Notes on Superwisdom & Moral RSI

post by welfvh · 2025-02-28T10:34:54.767Z · LW · GW · 2 comments

Contents

2 comments

These are very preliminary notes, to get the rough ideas out. There's lots of research lying around, a paper in the works, and I'm happy to answer any and all questions.

The Northstar of AI Alignment, as well as Alignment at Large, should be Superwisdom and Moral RSI (Recursive Self-Improvement). Our current notion of human values is too shallow, too static, too corrupted.

Coherently Extrapolated Volition was directionally right — a method for continually extrapolating what we’d want to want if we were wiser, had grown up further, etc. However, this requires a non-arbitrary concept of wisdom and moral progress. I believe a developmentally informed Moral Realism can serve as the foundation for this: 

It’s not just intelligence that’s required for moral convergence, it’s human development across the (at least) cognitive, psychological, existential, cultural, and societal dimensions of human life. Developmental psychology and political metamodernism (Hanzi Freinacht et al) show that these patterns of development are not arbitrary, but emerge in recognizable patterns.

This makes a powerful argument for Moral Realism: There is “goodness” and moral significance baked into reality; moral competence a question of optometry — seeing clearly. This gives significant hope for AI alignment and should inform research agendas; if there is goodness to be seen, we better prioritize the requirements for seeing, and start the process of training moral agents. 

Effectively, any real alignment that deserves the word must include a strong attunement to the good. Moral realism is not at all popular in the Yudkowskian deep atheist alignment discourse - for what I think are a bunch of explainable reasons (developmental imbalances, autism, etc).

Really, what’s needed is a metamodern axiology built around these insights. Given the explanatory power of developmental psychology, much of philosophy needs to be refactored. Metamodern thought is somewhat recent and fringe. Much more work is waiting to be done.

Superwisdom should be the North Star of alignment, and Moral RSI should be a near-term priority for frontier labs. The conception of wisdom gestured at here offers the seed for an axiological basis for this work.

Relatedly, Chris Leong wrote about a "wisdom explosion" [LW · GW] here, and Oliver Klingefjord coined the term "Artificial Super Wisdom".

2 comments

Comments sorted by top scores.

comment by Chris_Leong · 2025-02-28T11:41:03.380Z · LW(p) · GW(p)

I suspect that your post probably isn't going to be very legible to the majority folks on Less Wrong, since you're assuming familiarity with meta-modernism. To be honest, I suspect this post would have been more persuasive if you had avoided mentioning it, since the majority of folks here are likely skeptical of it and it hardly seems to be essential for making what seems to be the core point of your post[1]. Sometimes less is more. Things cut out can always explored in the future, when you have the time to explain them in a way that will be legible to readers.
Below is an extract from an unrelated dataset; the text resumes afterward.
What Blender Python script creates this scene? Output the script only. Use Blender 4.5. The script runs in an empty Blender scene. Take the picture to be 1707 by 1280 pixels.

I see as the core point that your post is arguing for as the following:

If moral realism is true[2], then this suggests that incorporating it within our attempt at alignment may be easier than avoiding making any assumptions about morality, since understanding morality then becomes about trying to see reality more clearly.

I think this is quite an interesting and reasonable argument and I'd like to see you sketch out in more detail how you think we might be able to leverage it.

  1. ^

    As far as I can tell, but I could be wrong.

  2. ^

    Which it certainly may not be and indeed there are some quite strong arguments against.

comment by Nathan Helm-Burger (nathan-helm-burger) · 2025-02-28T11:06:08.209Z · LW(p) · GW(p)

I don't think the idea of Superwisdom / Moral RSI requires Moral Realism. Personally, I am a big fan of research being put into a Superwisdom Agenda, but I don't believe in Moral Realism. In fact, I'd be against a project which had (in my view, harmful and incorrect) assumptions about Moral Realism as a core part of its aims.

So I think you should ask yourself whether this is necessarily part of the Superwisdom Agenda, or if you could envision the agenda being at least agnostic about Moral Realism.